Work instructions:
Search the data for the word "pixels" and copy every line that contains it.

Provided entries:
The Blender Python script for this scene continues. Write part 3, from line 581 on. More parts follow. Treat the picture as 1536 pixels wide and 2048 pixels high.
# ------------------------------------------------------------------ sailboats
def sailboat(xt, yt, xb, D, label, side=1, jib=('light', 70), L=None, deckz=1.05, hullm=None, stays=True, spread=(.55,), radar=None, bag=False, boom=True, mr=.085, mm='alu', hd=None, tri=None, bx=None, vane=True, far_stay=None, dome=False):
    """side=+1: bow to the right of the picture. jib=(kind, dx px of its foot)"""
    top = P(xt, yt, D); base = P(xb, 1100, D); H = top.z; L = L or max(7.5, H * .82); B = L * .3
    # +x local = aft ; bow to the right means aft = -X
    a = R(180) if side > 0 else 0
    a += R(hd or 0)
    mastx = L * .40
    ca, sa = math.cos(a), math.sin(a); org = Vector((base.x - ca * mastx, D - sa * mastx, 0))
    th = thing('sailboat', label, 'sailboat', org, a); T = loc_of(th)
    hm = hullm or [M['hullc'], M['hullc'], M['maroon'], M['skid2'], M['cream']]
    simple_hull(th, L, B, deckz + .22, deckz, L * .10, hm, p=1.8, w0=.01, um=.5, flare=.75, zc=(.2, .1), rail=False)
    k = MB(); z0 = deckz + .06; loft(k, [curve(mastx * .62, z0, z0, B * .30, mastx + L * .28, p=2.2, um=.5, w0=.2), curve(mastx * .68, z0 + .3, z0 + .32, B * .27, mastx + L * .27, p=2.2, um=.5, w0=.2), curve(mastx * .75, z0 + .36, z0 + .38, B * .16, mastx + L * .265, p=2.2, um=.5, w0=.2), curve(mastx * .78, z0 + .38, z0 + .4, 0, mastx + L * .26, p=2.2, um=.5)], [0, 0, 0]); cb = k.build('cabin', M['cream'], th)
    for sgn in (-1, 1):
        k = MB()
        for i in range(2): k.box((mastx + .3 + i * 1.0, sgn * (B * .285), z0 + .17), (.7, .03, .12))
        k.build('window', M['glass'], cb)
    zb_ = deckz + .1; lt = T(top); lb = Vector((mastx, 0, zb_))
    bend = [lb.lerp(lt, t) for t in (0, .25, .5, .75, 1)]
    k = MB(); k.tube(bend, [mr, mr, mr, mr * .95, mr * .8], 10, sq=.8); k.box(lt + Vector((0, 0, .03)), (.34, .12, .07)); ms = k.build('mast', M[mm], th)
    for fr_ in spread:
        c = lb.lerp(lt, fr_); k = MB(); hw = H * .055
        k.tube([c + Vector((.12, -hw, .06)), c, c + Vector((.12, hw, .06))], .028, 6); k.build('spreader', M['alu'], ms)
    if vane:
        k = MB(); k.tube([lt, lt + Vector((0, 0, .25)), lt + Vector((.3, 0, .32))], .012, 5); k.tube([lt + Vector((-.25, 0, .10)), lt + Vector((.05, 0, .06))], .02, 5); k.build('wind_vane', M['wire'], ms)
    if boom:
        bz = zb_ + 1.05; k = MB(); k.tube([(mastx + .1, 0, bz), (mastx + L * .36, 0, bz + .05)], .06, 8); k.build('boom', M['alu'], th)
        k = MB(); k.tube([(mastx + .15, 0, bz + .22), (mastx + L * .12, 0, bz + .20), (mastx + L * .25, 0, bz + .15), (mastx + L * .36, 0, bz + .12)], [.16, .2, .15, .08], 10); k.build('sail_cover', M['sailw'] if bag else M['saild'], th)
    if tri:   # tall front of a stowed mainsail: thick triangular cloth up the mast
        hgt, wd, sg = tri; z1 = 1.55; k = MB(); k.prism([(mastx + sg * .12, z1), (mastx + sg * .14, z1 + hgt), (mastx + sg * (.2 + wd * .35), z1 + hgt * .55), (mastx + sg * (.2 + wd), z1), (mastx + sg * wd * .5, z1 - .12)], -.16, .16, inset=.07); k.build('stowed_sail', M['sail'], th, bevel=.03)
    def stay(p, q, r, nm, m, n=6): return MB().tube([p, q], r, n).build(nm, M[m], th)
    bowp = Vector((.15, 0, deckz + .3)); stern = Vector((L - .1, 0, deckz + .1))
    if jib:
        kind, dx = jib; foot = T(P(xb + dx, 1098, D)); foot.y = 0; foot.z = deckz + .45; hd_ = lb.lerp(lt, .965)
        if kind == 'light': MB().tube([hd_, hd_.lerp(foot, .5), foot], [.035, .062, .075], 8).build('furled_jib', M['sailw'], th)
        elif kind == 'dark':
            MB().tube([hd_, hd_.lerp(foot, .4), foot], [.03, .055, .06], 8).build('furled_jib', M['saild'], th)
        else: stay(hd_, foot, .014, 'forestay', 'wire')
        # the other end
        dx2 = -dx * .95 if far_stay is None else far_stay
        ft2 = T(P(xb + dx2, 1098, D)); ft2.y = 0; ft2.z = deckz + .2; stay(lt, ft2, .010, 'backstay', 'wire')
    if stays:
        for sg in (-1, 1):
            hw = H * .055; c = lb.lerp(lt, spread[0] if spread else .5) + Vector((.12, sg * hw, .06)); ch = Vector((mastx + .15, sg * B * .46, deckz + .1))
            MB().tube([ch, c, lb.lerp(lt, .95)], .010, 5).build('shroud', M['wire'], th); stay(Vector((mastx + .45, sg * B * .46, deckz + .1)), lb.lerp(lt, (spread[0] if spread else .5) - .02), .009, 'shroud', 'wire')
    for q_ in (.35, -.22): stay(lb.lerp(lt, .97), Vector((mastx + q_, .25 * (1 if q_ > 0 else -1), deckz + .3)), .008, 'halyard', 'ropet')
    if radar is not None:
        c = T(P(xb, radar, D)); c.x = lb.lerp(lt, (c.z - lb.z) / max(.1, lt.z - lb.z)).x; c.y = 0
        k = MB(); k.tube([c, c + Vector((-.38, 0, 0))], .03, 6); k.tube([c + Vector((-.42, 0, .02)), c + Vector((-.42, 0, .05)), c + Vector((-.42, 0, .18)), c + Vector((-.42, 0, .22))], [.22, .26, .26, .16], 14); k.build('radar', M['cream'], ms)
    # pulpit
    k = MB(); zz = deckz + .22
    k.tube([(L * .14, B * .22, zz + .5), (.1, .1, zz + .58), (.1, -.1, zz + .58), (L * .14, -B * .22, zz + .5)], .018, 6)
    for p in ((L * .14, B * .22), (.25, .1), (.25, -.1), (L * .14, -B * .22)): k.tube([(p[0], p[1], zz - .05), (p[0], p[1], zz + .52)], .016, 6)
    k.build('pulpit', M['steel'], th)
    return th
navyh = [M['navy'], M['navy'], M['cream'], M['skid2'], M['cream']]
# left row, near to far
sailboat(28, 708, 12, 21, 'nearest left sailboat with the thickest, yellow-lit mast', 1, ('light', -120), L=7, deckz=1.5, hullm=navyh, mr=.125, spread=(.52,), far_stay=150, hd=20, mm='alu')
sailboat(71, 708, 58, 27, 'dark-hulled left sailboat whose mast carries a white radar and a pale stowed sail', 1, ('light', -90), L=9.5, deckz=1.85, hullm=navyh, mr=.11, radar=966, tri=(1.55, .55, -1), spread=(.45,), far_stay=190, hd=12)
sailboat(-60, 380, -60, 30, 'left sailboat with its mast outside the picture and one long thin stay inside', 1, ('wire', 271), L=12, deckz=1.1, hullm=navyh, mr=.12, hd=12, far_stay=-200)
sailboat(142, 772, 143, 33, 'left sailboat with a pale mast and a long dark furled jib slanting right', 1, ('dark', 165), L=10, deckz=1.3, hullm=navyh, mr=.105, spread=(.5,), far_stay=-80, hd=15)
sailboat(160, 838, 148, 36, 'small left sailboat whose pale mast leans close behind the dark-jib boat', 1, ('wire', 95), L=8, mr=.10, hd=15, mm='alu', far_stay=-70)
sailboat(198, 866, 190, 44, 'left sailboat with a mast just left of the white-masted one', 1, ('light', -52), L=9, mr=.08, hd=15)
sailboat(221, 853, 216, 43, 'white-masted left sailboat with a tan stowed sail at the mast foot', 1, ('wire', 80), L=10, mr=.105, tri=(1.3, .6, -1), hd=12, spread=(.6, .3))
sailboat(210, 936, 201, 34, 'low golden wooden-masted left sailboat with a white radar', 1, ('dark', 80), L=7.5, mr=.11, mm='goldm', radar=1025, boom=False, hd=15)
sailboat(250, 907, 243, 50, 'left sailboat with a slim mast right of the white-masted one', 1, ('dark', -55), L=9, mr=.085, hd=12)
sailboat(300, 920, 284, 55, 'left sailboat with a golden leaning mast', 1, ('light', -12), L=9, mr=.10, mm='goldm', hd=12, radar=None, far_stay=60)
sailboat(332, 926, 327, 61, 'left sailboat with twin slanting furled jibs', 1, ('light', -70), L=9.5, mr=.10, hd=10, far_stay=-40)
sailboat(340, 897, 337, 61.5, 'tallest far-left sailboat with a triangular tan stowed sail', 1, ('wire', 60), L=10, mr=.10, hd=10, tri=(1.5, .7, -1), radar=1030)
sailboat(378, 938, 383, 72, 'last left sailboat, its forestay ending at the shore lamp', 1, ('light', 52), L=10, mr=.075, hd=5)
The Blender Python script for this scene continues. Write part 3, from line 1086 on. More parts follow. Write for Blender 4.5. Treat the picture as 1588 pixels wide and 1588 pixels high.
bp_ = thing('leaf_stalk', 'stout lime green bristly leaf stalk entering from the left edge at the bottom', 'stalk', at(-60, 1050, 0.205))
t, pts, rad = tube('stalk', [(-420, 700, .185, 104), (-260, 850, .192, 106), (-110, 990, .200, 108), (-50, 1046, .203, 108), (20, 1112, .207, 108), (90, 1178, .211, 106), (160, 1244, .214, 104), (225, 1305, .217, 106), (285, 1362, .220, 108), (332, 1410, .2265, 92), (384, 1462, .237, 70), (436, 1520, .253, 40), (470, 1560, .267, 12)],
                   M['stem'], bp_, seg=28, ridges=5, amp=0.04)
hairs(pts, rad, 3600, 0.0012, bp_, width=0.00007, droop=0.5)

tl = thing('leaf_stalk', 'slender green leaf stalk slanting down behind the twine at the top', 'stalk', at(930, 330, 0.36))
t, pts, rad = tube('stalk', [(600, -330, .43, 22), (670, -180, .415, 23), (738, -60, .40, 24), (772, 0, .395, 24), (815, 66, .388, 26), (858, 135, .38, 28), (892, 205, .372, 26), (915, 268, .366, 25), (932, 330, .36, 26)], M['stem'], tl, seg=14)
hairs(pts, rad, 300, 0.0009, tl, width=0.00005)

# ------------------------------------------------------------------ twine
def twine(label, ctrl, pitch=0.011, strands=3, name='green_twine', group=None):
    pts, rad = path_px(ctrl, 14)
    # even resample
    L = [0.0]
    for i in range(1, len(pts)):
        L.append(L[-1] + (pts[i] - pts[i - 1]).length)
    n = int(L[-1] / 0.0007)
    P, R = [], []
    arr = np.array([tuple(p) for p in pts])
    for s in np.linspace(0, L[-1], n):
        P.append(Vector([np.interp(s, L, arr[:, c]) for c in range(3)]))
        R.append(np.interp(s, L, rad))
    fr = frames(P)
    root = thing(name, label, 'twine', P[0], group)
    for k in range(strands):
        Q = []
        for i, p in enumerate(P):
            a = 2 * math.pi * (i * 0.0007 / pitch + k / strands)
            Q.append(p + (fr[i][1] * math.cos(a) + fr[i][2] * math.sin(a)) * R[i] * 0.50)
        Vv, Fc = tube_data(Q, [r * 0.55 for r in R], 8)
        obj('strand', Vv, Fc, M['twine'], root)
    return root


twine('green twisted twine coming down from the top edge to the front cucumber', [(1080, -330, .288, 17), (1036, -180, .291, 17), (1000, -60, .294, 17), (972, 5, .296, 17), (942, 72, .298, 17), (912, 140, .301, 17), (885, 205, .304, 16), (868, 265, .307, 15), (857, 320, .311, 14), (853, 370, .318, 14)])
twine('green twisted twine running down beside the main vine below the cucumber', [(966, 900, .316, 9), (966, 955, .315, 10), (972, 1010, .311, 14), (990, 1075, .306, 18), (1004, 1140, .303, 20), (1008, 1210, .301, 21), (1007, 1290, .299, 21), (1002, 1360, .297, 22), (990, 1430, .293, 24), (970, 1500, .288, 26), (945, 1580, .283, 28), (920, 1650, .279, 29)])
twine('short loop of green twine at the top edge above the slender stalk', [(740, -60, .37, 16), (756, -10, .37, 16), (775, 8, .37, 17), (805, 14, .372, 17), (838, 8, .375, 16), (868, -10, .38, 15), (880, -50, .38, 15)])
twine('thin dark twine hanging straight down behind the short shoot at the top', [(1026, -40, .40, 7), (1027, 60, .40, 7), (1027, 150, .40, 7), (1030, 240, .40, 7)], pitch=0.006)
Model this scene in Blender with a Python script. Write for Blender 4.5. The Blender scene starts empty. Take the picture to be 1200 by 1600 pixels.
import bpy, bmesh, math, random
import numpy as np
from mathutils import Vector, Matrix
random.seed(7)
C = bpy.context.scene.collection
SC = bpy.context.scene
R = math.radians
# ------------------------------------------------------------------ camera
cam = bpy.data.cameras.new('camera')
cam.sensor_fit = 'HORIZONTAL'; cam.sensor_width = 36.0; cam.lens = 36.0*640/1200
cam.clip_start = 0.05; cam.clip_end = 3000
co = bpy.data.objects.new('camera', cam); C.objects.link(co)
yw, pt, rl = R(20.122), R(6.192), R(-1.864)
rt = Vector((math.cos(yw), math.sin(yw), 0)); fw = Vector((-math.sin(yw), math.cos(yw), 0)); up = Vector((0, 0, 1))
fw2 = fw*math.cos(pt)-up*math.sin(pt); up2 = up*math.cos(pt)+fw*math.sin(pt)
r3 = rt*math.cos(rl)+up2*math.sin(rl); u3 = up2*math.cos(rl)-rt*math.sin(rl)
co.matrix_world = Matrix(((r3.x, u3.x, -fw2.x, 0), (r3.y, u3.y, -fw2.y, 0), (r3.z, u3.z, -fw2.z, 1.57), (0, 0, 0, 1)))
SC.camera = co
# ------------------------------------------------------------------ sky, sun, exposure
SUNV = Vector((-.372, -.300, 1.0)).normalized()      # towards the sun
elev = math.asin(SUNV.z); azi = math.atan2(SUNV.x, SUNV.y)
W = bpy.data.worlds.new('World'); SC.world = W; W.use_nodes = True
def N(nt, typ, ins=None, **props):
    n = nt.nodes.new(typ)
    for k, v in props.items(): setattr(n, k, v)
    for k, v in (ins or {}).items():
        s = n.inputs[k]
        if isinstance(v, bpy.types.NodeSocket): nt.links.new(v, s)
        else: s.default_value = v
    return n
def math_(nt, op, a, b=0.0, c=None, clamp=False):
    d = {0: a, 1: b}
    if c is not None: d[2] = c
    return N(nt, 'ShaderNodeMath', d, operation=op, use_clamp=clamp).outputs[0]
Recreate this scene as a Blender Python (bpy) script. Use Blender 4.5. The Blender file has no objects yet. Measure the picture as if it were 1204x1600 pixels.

Solved problem:
The Blender Python script for this scene continues. Write part 3, from line 581 on. More parts follow. Treat the picture as 1536 pixels wide and 2048 pixels high.
The Blender Python script for this scene continues. Write part 3, from line 1086 on. More parts follow. Write for Blender 4.5. Treat the picture as 1588 pixels wide and 1588 pixels high.
Model this scene in Blender with a Python script. Write for Blender 4.5. The Blender scene starts empty. Take the picture to be 1200 by 1600 pixels.
Recreate this scene as a Blender Python (bpy) script. Use Blender 4.5. The Blender file has no objects yet. Measure the picture as if it were 1204x1600 pixels.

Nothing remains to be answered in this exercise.